Last update on July 16, 2018.

Image Credit: NESPIX / Shutterstock.com

 

In this series, I (Jin Choi) talk about my goal of reaching $1 million in my TFSA account by 2033. If you want to know what a TFSA is, I recommend you read my free book.

 

June Results: Up 1.8%

At the end of June, I had $66,303 in my TFSA account, which was up by 1.8% since the start of the month. By comparison, the Canadian stock market went up by 1.7% while the U.S. stock market went up by 2.7% in Canadian dollar terms. Therefore, my portfolio underperformed the broader market.

The majority of my portfolio consists of oil and gas stocks. In June, oil prices jumped from $66.98/bbl to $74.13 (in US dollars). Such a big jump should have brought about a bigger increase in the value of my oil stocks. But as we’ve seen already, oil stocks don’t always behave rationally.

One stock that I felt didn’t behave rationally was Baytex (Ticker: BTE). Baytex is an oil producer that operates in both the U.S. and Canada, and it’s a significant holding in my TFSA portfolio.

On June 18, Baytex announced that it would buy another Canadian oil company called ‘Raging River Exploration’ for about $1.4 billion, which it’ll pay for by issuing new stock. In effect, all Raging River shares will transform into Baytex shares if the deal goes through.

The stock prices of both companies tanked on announcement. Baytex shares fell from $5.10/share to $4.47/share on the day of the announcement, while Raging River’s shares fell from $6.28/share to $5.65/share. No other news broke that day, and oil prices in fact rose, so the declines in both stocks were solely due to the announcement.

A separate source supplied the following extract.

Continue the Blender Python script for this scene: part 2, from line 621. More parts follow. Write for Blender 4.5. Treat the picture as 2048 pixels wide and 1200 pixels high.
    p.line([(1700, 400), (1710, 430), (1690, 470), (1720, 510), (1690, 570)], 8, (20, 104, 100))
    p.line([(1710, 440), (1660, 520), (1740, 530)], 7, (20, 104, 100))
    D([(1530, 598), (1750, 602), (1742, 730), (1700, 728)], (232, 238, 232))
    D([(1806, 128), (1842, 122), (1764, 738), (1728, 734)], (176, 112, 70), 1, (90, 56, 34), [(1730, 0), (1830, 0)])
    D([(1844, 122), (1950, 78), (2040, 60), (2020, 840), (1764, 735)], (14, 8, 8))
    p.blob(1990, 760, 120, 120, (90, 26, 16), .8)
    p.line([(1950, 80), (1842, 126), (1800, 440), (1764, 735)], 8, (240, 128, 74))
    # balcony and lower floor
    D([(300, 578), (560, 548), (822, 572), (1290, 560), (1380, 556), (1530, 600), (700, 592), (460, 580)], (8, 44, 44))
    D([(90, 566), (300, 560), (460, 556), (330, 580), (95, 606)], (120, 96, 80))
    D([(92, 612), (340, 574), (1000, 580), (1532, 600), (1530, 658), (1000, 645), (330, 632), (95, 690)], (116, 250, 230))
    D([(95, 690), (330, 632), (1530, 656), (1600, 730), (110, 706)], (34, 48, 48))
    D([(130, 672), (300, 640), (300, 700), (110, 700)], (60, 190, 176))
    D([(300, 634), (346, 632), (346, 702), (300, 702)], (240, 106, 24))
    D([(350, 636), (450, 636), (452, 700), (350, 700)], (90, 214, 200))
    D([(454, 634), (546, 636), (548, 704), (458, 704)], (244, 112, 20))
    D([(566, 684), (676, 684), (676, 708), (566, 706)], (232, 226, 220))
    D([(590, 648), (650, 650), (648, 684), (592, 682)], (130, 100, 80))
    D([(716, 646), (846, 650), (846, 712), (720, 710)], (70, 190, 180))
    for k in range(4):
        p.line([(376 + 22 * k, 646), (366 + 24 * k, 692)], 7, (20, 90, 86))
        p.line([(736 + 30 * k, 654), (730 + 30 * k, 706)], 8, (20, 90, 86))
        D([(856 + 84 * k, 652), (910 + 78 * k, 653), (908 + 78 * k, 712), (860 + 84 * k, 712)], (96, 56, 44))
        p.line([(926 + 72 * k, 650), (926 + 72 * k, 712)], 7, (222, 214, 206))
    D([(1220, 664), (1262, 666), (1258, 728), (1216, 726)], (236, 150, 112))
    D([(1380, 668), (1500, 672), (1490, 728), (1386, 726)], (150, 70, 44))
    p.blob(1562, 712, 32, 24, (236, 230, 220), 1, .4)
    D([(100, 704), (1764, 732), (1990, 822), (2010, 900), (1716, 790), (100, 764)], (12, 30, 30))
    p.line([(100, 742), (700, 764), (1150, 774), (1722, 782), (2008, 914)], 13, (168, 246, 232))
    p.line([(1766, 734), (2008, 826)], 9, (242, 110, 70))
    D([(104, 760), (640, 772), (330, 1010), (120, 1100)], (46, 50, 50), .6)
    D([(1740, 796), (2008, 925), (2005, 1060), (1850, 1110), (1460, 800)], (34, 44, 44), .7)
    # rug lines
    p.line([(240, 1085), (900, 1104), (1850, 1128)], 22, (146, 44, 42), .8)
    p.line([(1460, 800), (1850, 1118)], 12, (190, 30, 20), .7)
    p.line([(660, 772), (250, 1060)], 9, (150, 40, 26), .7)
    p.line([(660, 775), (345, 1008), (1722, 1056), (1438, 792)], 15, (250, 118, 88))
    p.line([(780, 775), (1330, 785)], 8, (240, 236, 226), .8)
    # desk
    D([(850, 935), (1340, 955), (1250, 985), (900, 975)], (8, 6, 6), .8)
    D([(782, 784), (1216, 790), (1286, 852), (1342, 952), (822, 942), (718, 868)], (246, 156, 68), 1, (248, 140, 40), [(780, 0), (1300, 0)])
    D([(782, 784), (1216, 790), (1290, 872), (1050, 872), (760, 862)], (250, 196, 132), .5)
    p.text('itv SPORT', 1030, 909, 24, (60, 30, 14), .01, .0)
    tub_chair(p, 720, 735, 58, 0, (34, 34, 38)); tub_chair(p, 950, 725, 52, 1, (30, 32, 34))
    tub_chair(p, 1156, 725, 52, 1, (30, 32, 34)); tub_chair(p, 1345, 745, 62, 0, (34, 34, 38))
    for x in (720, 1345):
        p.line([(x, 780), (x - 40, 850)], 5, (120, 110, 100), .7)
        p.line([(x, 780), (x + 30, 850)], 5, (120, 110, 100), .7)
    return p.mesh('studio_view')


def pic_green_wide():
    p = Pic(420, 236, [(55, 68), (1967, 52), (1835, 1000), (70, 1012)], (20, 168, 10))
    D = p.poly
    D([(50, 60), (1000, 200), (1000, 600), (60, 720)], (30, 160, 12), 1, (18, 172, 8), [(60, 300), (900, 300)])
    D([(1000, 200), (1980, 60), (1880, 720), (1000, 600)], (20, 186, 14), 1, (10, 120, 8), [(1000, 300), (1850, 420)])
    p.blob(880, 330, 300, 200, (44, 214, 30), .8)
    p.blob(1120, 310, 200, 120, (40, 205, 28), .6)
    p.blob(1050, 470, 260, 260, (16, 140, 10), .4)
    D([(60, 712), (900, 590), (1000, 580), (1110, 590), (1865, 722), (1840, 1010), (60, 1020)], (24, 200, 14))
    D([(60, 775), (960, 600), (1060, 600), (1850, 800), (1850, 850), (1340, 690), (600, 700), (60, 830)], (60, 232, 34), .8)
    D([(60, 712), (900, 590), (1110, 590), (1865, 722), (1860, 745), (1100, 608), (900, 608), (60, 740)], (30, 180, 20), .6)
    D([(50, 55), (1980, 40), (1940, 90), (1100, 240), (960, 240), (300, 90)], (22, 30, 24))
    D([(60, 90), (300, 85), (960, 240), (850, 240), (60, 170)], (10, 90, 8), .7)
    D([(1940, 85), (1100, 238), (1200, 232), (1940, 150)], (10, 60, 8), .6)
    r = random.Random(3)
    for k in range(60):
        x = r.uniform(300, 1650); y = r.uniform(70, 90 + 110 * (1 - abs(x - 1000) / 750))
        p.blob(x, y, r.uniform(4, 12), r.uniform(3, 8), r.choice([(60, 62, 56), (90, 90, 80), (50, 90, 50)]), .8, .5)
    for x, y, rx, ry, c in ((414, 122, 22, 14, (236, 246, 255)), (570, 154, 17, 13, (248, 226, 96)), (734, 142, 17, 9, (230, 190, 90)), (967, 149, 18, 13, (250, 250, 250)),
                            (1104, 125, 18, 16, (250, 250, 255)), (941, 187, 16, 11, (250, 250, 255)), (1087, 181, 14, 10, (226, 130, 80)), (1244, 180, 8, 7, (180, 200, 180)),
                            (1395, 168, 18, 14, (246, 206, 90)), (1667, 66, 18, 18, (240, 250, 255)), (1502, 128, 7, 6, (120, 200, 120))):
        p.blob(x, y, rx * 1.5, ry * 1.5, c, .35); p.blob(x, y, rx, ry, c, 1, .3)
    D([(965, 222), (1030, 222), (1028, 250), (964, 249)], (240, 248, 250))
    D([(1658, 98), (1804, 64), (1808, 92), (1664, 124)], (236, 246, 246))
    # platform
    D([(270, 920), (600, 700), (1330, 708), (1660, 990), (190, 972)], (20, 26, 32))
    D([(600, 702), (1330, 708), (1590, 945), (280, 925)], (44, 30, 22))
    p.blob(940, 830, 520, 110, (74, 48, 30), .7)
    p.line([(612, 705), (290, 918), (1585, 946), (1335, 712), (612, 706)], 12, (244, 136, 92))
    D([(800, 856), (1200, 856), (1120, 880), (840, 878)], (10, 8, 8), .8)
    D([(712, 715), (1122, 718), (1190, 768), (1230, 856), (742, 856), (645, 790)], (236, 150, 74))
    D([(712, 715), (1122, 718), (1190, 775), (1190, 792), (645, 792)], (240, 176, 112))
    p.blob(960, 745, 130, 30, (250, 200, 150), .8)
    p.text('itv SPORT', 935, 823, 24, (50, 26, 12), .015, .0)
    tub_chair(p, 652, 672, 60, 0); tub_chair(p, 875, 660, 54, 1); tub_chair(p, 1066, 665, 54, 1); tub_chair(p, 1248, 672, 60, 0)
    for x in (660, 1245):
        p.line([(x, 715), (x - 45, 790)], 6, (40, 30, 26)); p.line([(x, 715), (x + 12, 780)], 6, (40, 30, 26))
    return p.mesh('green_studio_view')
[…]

If you think about this rationally, the stock price declines don’t make any sense. The declines imply that investors think the combined company is worth substantially less than they are as separate entities. But the assets and profit generating potential of both companies have not changed. If anything, the combined company could be worth slightly more by eliminating duplicate overhead costs.

Now, I understand to a point what investors of each company might be saying. Baytex investors might be upset that the company is issuing shares when they’re so cheap to buy a more expensive company. In effect, Baytex investors may believe they’re getting a raw deal.

On the other hand, Raging River investors might believe they should have gotten a higher valuation for their company. They were hoping for a bigger company to pay something like a 30% premium to the recent stock price, not the 10% premium offered by Baytex. In other words, Raging River investors may feel they’re getting a raw deal.

The problem is, it’s impossible for both these sets of investors to have gotten a raw deal. Deals like this are a zero sum game. If one set of investors is getting a terrible deal, the other set of investors is getting a sweet one. Judging by the reaction of both sets of investors, my guess is that the deal is close to fair for both sides.

Thanks to the deal’s announcement, Baytex stock is trading at the same level it was at back when oil was roughly $40/barrel. It’s hard not to see that Baytex is cheap, even if Baytex shareholders are getting the worse end of the deal.